**WHAT THE TASK REQUIRES**: Quote every entry word for word.

Data records
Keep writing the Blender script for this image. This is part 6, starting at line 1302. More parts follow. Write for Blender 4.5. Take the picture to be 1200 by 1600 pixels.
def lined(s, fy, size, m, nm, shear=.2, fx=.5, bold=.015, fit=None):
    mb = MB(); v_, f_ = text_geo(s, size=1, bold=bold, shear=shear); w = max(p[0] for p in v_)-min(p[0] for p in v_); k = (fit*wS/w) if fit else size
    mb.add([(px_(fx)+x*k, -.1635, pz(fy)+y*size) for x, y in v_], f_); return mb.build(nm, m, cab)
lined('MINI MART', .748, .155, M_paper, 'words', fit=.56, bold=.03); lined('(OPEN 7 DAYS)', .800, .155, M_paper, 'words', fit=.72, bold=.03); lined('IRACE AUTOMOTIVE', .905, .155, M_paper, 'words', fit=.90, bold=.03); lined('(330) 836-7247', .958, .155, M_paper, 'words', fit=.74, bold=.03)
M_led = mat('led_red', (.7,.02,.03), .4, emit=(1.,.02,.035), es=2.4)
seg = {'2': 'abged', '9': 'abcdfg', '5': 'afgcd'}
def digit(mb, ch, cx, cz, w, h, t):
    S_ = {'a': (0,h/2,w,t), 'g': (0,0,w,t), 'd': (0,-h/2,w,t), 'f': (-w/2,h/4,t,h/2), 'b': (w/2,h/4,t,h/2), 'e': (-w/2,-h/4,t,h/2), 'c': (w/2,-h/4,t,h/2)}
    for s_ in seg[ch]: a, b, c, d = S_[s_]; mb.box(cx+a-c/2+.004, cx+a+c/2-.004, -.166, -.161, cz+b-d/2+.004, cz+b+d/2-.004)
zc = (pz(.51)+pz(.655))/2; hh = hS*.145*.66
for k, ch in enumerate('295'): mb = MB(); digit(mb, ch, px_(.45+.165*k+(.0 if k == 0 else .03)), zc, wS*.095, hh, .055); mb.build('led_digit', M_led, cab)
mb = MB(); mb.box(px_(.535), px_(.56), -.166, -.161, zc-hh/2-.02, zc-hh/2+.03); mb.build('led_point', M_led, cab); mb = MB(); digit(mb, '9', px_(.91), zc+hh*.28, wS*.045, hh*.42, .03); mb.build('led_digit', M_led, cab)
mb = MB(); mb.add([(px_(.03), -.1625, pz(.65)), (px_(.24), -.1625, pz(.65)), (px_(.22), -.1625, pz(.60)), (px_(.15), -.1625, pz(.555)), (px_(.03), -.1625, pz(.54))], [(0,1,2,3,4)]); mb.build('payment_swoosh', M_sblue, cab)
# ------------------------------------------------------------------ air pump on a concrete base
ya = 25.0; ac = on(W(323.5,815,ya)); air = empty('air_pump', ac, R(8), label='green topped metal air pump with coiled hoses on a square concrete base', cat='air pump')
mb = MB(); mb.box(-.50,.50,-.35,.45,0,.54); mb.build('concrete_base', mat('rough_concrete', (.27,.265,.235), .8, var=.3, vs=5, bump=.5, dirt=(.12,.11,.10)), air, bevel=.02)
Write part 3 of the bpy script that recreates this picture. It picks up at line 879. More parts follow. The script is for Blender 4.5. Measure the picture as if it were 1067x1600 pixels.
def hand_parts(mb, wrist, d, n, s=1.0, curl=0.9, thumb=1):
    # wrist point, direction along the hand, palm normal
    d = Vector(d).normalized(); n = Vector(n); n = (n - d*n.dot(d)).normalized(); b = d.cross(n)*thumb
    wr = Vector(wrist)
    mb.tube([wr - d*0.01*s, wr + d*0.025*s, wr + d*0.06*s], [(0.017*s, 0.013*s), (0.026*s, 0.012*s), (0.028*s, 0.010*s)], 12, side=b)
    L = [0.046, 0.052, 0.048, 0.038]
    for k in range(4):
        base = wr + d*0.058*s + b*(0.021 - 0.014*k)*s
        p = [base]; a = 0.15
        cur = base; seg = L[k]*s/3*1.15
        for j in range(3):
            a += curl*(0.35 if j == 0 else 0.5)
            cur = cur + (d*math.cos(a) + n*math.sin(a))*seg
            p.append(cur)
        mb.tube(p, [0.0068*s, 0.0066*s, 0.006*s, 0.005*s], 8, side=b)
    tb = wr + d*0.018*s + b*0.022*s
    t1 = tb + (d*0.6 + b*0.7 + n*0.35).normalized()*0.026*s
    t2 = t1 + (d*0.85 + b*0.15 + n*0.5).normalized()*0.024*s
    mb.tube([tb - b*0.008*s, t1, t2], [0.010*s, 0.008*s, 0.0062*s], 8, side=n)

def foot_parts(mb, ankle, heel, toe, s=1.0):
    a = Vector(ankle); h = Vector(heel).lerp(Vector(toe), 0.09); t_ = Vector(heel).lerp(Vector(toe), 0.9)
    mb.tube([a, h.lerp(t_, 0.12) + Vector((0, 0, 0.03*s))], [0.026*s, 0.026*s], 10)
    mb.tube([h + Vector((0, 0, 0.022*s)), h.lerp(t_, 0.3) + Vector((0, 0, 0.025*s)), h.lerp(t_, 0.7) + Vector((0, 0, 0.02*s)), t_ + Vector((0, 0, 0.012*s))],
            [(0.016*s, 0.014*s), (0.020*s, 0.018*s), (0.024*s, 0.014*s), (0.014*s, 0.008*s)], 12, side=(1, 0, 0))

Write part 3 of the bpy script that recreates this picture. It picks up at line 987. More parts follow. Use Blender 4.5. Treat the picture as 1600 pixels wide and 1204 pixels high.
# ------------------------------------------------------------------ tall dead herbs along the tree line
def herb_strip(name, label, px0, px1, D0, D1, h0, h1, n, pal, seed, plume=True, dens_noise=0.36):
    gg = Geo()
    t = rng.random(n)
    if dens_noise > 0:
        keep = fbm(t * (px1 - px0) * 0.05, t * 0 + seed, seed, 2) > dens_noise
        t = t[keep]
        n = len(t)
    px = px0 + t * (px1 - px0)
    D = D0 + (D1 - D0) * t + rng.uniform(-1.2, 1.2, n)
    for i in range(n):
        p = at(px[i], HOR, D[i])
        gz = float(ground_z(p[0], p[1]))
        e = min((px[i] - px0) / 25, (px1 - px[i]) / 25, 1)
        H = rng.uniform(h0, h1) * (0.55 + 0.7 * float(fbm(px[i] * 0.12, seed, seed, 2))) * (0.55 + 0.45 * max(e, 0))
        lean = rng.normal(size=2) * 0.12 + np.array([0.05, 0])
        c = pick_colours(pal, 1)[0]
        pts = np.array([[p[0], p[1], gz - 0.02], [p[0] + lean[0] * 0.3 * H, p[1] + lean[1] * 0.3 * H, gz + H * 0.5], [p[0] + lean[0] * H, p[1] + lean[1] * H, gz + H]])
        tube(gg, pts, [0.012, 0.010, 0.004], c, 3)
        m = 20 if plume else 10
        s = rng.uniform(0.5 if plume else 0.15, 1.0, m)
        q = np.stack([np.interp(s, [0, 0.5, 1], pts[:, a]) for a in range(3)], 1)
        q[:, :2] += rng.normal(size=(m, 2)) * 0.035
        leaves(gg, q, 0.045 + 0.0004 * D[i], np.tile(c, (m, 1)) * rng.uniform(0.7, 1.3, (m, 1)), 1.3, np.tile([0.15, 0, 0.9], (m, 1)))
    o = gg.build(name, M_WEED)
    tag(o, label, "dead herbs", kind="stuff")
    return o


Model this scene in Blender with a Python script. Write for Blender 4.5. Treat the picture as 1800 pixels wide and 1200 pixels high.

**WRITTEN ANSWER**:
Keep writing the Blender script for this image. This is part 6, starting at line 1302. More parts follow. Write for Blender 4.5. Take the picture to be 1200 by 1600 pixels.
def lined(s, fy, size, m, nm, shear=.2, fx=.5, bold=.015, fit=None):
    mb = MB(); v_, f_ = text_geo(s, size=1, bold=bold, shear=shear); w = max(p[0] for p in v_)-min(p[0] for p in v_); k = (fit*wS/w) if fit else size
    mb.add([(px_(fx)+x*k, -.1635, pz(fy)+y*size) for x, y in v_], f_); return mb.build(nm, m, cab)
lined('MINI MART', .748, .155, M_paper, 'words', fit=.56, bold=.03); lined('(OPEN 7 DAYS)', .800, .155, M_paper, 'words', fit=.72, bold=.03); lined('IRACE AUTOMOTIVE', .905, .155, M_paper, 'words', fit=.90, bold=.03); lined('(330) 836-7247', .958, .155, M_paper, 'words', fit=.74, bold=.03)
M_led = mat('led_red', (.7,.02,.03), .4, emit=(1.,.02,.035), es=2.4)
seg = {'2': 'abged', '9': 'abcdfg', '5': 'afgcd'}
def digit(mb, ch, cx, cz, w, h, t):
    S_ = {'a': (0,h/2,w,t), 'g': (0,0,w,t), 'd': (0,-h/2,w,t), 'f': (-w/2,h/4,t,h/2), 'b': (w/2,h/4,t,h/2), 'e': (-w/2,-h/4,t,h/2), 'c': (w/2,-h/4,t,h/2)}
    for s_ in seg[ch]: a, b, c, d = S_[s_]; mb.box(cx+a-c/2+.004, cx+a+c/2-.004, -.166, -.161, cz+b-d/2+.004, cz+b+d/2-.004)
zc = (pz(.51)+pz(.655))/2; hh = hS*.145*.66
for k, ch in enumerate('295'): mb = MB(); digit(mb, ch, px_(.45+.165*k+(.0 if k == 0 else .03)), zc, wS*.095, hh, .055); mb.build('led_digit', M_led, cab)
mb = MB(); mb.box(px_(.535), px_(.56), -.166, -.161, zc-hh/2-.02, zc-hh/2+.03); mb.build('led_point', M_led, cab); mb = MB(); digit(mb, '9', px_(.91), zc+hh*.28, wS*.045, hh*.42, .03); mb.build('led_digit', M_led, cab)
mb = MB(); mb.add([(px_(.03), -.1625, pz(.65)), (px_(.24), -.1625, pz(.65)), (px_(.22), -.1625, pz(.60)), (px_(.15), -.1625, pz(.555)), (px_(.03), -.1625, pz(.54))], [(0,1,2,3,4)]); mb.build('payment_swoosh', M_sblue, cab)
# ------------------------------------------------------------------ air pump on a concrete base
ya = 25.0; ac = on(W(323.5,815,ya)); air = empty('air_pump', ac, R(8), label='green topped metal air pump with coiled hoses on a square concrete base', cat='air pump')
mb = MB(); mb.box(-.50,.50,-.35,.45,0,.54); mb.build('concrete_base', mat('rough_concrete', (.27,.265,.235), .8, var=.3, vs=5, bump=.5, dirt=(.12,.11,.10)), air, bevel=.02)
Write part 3 of the bpy script that recreates this picture. It picks up at line 879. More parts follow. The script is for Blender 4.5. Measure the picture as if it were 1067x1600 pixels.
def hand_parts(mb, wrist, d, n, s=1.0, curl=0.9, thumb=1):
    # wrist point, direction along the hand, palm normal
    d = Vector(d).normalized(); n = Vector(n); n = (n - d*n.dot(d)).normalized(); b = d.cross(n)*thumb
    wr = Vector(wrist)
    mb.tube([wr - d*0.01*s, wr + d*0.025*s, wr + d*0.06*s], [(0.017*s, 0.013*s), (0.026*s, 0.012*s), (0.028*s, 0.010*s)], 12, side=b)
    L = [0.046, 0.052, 0.048, 0.038]
    for k in range(4):
        base = wr + d*0.058*s + b*(0.021 - 0.014*k)*s
        p = [base]; a = 0.15
        cur = base; seg = L[k]*s/3*1.15
        for j in range(3):
            a += curl*(0.35 if j == 0 else 0.5)
            cur = cur + (d*math.cos(a) + n*math.sin(a))*seg
            p.append(cur)
        mb.tube(p, [0.0068*s, 0.0066*s, 0.006*s, 0.005*s], 8, side=b)
    tb = wr + d*0.018*s + b*0.022*s
    t1 = tb + (d*0.6 + b*0.7 + n*0.35).normalized()*0.026*s
    t2 = t1 + (d*0.85 + b*0.15 + n*0.5).normalized()*0.024*s
    mb.tube([tb - b*0.008*s, t1, t2], [0.010*s, 0.008*s, 0.0062*s], 8, side=n)

def foot_parts(mb, ankle, heel, toe, s=1.0):
    a = Vector(ankle); h = Vector(heel).lerp(Vector(toe), 0.09); t_ = Vector(heel).lerp(Vector(toe), 0.9)
    mb.tube([a, h.lerp(t_, 0.12) + Vector((0, 0, 0.03*s))], [0.026*s, 0.026*s], 10)
    mb.tube([h + Vector((0, 0, 0.022*s)), h.lerp(t_, 0.3) + Vector((0, 0, 0.025*s)), h.lerp(t_, 0.7) + Vector((0, 0, 0.02*s)), t_ + Vector((0, 0, 0.012*s))],
            [(0.016*s, 0.014*s), (0.020*s, 0.018*s), (0.024*s, 0.014*s), (0.014*s, 0.008*s)], 12, side=(1, 0, 0))

Write part 3 of the bpy script that recreates this picture. It picks up at line 987. More parts follow. Use Blender 4.5. Treat the picture as 1600 pixels wide and 1204 pixels high.
# ------------------------------------------------------------------ tall dead herbs along the tree line
def herb_strip(name, label, px0, px1, D0, D1, h0, h1, n, pal, seed, plume=True, dens_noise=0.36):
    gg = Geo()
    t = rng.random(n)
    if dens_noise > 0:
        keep = fbm(t * (px1 - px0) * 0.05, t * 0 + seed, seed, 2) > dens_noise
        t = t[keep]
        n = len(t)
    px = px0 + t * (px1 - px0)
    D = D0 + (D1 - D0) * t + rng.uniform(-1.2, 1.2, n)
    for i in range(n):
        p = at(px[i], HOR, D[i])
        gz = float(ground_z(p[0], p[1]))
        e = min((px[i] - px0) / 25, (px1 - px[i]) / 25, 1)
        H = rng.uniform(h0, h1) * (0.55 + 0.7 * float(fbm(px[i] * 0.12, seed, seed, 2))) * (0.55 + 0.45 * max(e, 0))
        lean = rng.normal(size=2) * 0.12 + np.array([0.05, 0])
        c = pick_colours(pal, 1)[0]
        pts = np.array([[p[0], p[1], gz - 0.02], [p[0] + lean[0] * 0.3 * H, p[1] + lean[1] * 0.3 * H, gz + H * 0.5], [p[0] + lean[0] * H, p[1] + lean[1] * H, gz + H]])
        tube(gg, pts, [0.012, 0.010, 0.004], c, 3)
        m = 20 if plume else 10
        s = rng.uniform(0.5 if plume else 0.15, 1.0, m)
        q = np.stack([np.interp(s, [0, 0.5, 1], pts[:, a]) for a in range(3)], 1)
        q[:, :2] += rng.normal(size=(m, 2)) * 0.035
        leaves(gg, q, 0.045 + 0.0004 * D[i], np.tile(c, (m, 1)) * rng.uniform(0.7, 1.3, (m, 1)), 1.3, np.tile([0.15, 0, 0.9], (m, 1)))
    o = gg.build(name, M_WEED)
    tag(o, label, "dead herbs", kind="stuff")
    return o


Model this scene in Blender with a Python script. Write for Blender 4.5. Treat the picture as 1800 pixels wide and 1200 pixels high.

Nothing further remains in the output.